Short problem →
Return only the stretch of the material below that begins with the line containing "BLACK = mat('black_paint', (.012, .012, .014), .6)" and ends with the line containing "TOWEL = mat('grey_cloth', (.5, .52, .55), .9)", exactly; both of those lines belong to it.

Supplied material →
++++++++++++++++++++

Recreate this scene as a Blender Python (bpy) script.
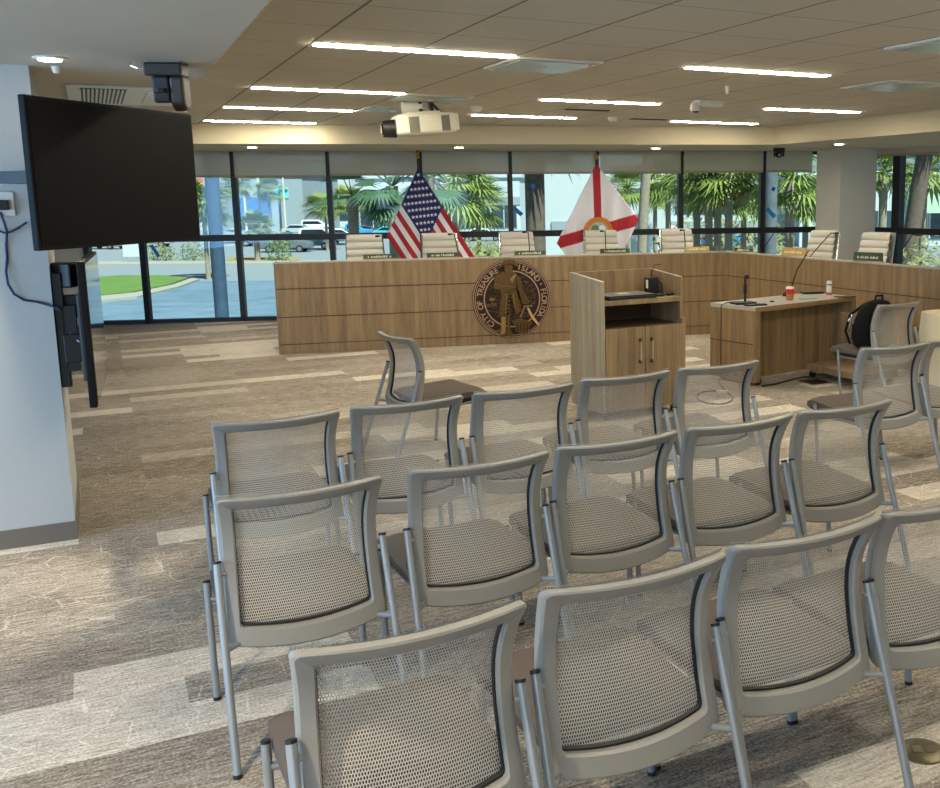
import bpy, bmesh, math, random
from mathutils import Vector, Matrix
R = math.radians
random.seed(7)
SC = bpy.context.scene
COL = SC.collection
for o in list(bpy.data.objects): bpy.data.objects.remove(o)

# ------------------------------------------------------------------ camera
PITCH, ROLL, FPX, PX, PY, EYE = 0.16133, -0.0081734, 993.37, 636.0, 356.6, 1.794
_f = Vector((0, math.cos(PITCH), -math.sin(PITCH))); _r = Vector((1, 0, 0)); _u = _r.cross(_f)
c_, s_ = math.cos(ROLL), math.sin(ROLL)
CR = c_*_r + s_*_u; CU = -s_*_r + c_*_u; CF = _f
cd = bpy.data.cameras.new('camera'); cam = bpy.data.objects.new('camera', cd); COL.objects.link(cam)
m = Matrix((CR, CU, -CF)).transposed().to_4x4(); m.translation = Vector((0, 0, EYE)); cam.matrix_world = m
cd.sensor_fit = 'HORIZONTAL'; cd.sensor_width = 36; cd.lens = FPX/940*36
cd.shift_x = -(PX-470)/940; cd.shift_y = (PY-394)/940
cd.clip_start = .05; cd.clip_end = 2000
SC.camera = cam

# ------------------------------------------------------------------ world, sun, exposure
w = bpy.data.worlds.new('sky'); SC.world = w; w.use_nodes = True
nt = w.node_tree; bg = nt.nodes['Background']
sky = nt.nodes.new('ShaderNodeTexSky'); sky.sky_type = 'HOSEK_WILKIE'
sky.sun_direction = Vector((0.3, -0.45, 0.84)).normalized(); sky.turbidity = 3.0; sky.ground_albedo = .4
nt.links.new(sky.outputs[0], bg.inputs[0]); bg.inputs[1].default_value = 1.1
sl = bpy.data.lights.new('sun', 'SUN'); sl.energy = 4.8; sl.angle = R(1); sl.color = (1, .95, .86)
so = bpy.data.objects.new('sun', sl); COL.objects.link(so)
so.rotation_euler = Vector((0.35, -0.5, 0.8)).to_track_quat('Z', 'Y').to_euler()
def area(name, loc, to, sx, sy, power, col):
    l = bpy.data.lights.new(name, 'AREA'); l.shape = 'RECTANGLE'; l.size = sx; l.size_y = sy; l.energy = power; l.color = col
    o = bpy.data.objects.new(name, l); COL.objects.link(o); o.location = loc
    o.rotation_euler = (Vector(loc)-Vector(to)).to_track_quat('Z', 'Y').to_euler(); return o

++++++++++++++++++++

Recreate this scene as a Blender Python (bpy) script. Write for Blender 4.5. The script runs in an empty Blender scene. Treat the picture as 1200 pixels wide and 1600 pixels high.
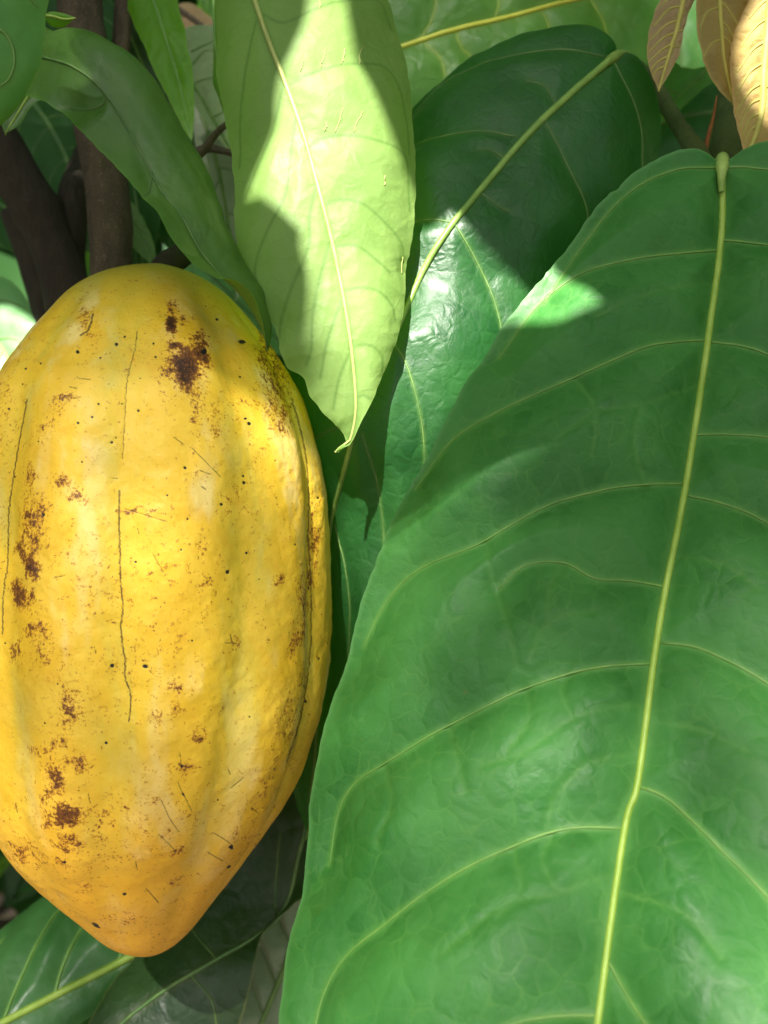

++++++++++++++++++++

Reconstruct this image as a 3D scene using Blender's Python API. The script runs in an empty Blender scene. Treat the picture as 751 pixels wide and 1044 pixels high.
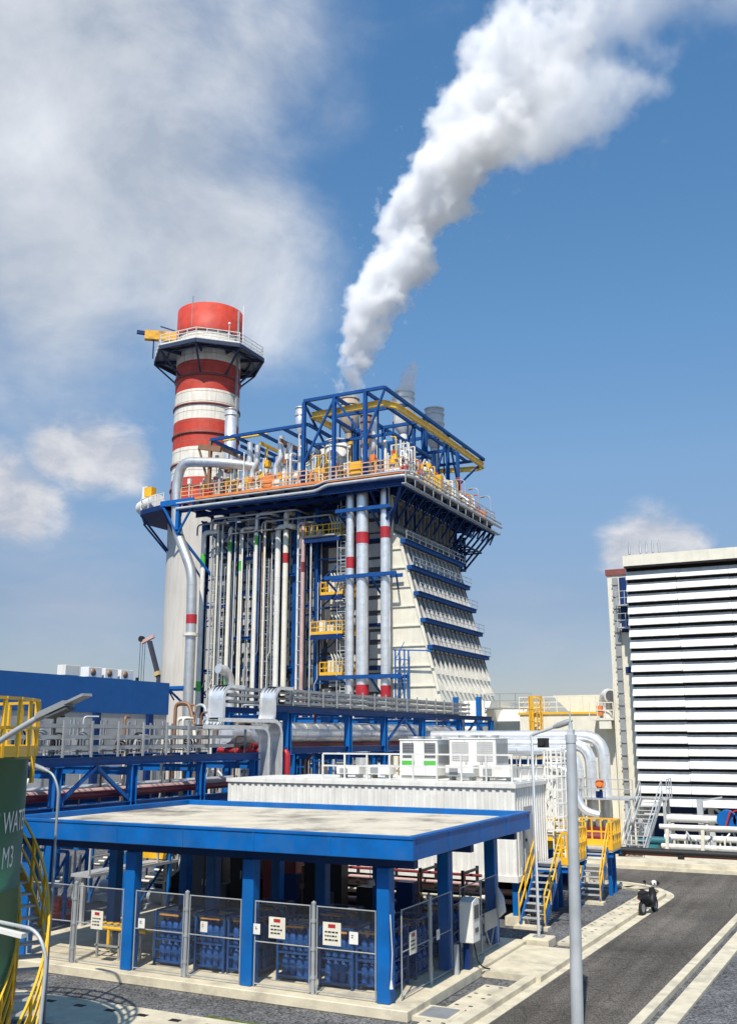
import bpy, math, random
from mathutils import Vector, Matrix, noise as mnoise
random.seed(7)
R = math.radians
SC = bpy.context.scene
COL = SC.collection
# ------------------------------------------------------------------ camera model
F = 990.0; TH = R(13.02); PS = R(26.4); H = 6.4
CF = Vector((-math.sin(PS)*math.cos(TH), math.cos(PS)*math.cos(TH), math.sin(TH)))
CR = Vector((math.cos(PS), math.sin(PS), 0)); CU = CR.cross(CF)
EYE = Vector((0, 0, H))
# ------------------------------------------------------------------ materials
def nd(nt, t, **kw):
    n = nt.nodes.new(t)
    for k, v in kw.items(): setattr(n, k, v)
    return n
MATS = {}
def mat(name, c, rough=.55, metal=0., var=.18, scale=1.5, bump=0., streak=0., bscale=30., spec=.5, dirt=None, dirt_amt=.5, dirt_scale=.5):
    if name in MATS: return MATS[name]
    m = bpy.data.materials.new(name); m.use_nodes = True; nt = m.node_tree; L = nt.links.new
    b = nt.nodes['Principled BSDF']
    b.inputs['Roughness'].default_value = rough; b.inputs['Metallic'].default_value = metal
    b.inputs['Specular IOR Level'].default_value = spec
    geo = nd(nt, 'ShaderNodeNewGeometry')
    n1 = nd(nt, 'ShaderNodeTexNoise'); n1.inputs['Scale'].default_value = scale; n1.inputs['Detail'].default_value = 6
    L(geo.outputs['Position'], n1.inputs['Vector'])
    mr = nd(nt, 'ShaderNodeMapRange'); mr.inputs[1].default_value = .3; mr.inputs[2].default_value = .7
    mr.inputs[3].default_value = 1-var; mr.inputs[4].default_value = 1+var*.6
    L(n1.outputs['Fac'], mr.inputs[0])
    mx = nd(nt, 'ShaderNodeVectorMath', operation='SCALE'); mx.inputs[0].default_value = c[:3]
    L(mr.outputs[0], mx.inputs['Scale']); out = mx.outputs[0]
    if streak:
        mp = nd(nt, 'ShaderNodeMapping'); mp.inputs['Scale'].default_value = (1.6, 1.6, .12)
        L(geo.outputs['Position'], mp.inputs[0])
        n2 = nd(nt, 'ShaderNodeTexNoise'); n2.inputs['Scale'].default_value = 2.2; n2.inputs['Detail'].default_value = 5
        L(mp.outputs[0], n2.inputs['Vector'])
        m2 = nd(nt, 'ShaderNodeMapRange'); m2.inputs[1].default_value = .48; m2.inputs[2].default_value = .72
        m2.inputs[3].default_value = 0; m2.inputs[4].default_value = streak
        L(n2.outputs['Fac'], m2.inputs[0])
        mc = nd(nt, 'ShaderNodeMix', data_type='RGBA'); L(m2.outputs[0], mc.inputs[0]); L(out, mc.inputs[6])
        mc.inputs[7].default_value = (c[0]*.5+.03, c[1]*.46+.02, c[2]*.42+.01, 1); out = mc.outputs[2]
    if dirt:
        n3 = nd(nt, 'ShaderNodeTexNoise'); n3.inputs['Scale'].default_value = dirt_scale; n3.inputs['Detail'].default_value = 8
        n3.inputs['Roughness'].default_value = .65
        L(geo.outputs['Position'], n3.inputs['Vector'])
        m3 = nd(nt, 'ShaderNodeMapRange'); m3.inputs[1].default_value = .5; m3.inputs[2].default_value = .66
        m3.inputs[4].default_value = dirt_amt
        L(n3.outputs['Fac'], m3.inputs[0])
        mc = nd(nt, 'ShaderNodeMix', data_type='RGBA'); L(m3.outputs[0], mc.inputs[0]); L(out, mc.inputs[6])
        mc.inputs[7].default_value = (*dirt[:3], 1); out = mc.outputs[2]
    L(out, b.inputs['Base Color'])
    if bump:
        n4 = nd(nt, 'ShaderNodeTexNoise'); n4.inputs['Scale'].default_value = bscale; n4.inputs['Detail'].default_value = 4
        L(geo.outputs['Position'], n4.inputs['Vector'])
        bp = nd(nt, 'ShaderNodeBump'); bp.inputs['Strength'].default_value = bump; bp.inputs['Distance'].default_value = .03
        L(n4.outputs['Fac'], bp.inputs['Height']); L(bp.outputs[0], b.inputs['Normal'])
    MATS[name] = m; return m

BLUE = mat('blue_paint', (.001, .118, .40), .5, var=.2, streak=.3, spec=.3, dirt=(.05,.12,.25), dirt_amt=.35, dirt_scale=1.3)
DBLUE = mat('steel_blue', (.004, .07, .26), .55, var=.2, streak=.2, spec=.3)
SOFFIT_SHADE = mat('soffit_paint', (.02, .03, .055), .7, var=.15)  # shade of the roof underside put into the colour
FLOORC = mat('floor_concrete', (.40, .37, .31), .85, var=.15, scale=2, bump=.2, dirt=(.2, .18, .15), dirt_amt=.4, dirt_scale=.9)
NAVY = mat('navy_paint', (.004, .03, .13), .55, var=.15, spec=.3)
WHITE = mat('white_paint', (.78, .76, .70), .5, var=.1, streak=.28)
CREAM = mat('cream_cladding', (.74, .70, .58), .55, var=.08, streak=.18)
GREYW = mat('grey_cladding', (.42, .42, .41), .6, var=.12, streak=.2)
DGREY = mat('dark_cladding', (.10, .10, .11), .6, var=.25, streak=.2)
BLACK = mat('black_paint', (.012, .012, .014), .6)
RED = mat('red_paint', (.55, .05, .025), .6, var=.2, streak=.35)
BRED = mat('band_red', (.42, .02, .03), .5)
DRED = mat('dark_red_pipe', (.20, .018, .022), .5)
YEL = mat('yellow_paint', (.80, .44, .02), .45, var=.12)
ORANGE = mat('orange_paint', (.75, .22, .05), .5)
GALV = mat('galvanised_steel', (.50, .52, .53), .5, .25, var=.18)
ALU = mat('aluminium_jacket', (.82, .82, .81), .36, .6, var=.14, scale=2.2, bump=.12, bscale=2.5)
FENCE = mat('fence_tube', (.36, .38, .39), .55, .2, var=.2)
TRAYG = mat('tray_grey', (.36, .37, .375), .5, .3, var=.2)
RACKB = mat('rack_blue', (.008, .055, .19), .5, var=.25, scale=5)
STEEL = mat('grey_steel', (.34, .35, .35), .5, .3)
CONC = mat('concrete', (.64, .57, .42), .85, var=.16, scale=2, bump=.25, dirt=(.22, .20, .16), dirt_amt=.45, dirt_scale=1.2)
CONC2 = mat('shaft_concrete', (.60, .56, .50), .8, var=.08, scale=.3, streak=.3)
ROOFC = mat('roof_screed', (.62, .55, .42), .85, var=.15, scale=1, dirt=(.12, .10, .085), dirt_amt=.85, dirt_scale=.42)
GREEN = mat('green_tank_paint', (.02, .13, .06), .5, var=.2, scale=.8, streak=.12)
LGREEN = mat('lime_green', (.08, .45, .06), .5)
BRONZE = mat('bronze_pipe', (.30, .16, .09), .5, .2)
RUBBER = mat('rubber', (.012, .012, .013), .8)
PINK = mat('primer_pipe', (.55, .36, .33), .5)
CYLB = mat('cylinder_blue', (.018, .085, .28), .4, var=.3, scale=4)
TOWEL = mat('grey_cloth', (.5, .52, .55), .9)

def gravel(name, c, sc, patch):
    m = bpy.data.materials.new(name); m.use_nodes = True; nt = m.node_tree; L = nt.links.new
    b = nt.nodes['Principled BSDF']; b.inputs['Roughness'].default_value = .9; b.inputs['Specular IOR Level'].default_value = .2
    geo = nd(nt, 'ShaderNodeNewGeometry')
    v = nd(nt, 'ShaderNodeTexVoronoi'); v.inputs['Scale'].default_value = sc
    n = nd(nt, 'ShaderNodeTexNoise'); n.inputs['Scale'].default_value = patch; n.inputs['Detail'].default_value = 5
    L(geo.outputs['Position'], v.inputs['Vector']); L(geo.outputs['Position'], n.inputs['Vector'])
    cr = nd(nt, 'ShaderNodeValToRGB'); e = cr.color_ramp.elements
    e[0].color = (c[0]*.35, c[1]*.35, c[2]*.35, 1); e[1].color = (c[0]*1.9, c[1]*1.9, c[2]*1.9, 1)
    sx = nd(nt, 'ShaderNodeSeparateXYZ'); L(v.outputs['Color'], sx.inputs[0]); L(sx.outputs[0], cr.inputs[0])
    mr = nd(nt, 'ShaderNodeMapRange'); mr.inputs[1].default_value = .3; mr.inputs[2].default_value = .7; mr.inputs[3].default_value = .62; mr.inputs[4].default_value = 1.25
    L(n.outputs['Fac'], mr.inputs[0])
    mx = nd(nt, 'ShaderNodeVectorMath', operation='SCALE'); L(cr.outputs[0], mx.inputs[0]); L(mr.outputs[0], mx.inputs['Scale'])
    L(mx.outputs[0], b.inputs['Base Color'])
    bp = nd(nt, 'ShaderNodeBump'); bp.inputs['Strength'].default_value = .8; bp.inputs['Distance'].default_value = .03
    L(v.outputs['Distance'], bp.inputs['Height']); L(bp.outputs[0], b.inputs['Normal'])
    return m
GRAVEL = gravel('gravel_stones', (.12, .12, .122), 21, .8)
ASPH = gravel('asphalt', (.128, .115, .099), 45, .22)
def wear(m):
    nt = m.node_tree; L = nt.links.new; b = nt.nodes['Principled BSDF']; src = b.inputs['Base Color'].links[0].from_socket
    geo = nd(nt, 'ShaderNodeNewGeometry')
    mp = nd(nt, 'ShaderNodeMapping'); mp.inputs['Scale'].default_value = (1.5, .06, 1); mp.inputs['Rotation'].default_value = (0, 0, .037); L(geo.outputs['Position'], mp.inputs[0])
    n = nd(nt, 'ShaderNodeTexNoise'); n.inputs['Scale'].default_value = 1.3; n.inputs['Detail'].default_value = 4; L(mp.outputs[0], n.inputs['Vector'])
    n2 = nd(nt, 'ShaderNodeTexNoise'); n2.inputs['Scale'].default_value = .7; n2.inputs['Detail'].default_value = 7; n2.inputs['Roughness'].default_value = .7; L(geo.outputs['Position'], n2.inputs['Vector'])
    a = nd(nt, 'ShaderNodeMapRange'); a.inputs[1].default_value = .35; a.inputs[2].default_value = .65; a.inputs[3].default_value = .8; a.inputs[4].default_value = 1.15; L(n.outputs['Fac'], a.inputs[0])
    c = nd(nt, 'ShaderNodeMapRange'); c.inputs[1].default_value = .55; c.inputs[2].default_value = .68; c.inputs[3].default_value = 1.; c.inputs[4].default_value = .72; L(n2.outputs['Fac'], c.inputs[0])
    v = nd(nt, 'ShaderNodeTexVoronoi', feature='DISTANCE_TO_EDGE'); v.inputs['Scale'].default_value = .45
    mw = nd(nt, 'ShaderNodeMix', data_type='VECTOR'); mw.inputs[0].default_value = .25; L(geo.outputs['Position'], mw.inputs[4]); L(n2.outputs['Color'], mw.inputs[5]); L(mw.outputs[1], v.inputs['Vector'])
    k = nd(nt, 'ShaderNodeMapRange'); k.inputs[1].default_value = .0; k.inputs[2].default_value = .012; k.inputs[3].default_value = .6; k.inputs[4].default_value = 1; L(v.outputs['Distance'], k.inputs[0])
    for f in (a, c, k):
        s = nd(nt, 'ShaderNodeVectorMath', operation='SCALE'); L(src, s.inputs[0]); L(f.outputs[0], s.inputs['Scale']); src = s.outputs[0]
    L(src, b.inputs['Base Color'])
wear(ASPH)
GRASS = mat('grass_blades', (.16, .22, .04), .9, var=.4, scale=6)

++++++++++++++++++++

Final result →
BLACK = mat('black_paint', (.012, .012, .014), .6)
RED = mat('red_paint', (.55, .05, .025), .6, var=.2, streak=.35)
BRED = mat('band_red', (.42, .02, .03), .5)
DRED = mat('dark_red_pipe', (.20, .018, .022), .5)
YEL = mat('yellow_paint', (.80, .44, .02), .45, var=.12)
ORANGE = mat('orange_paint', (.75, .22, .05), .5)
GALV = mat('galvanised_steel', (.50, .52, .53), .5, .25, var=.18)
ALU = mat('aluminium_jacket', (.82, .82, .81), .36, .6, var=.14, scale=2.2, bump=.12, bscale=2.5)
FENCE = mat('fence_tube', (.36, .38, .39), .55, .2, var=.2)
TRAYG = mat('tray_grey', (.36, .37, .375), .5, .3, var=.2)
RACKB = mat('rack_blue', (.008, .055, .19), .5, var=.25, scale=5)
STEEL = mat('grey_steel', (.34, .35, .35), .5, .3)
CONC = mat('concrete', (.64, .57, .42), .85, var=.16, scale=2, bump=.25, dirt=(.22, .20, .16), dirt_amt=.45, dirt_scale=1.2)
CONC2 = mat('shaft_concrete', (.60, .56, .50), .8, var=.08, scale=.3, streak=.3)
ROOFC = mat('roof_screed', (.62, .55, .42), .85, var=.15, scale=1, dirt=(.12, .10, .085), dirt_amt=.85, dirt_scale=.42)
GREEN = mat('green_tank_paint', (.02, .13, .06), .5, var=.2, scale=.8, streak=.12)
LGREEN = mat('lime_green', (.08, .45, .06), .5)
BRONZE = mat('bronze_pipe', (.30, .16, .09), .5, .2)
RUBBER = mat('rubber', (.012, .012, .013), .8)
PINK = mat('primer_pipe', (.55, .36, .33), .5)
CYLB = mat('cylinder_blue', (.018, .085, .28), .4, var=.3, scale=4)
TOWEL = mat('grey_cloth', (.5, .52, .55), .9)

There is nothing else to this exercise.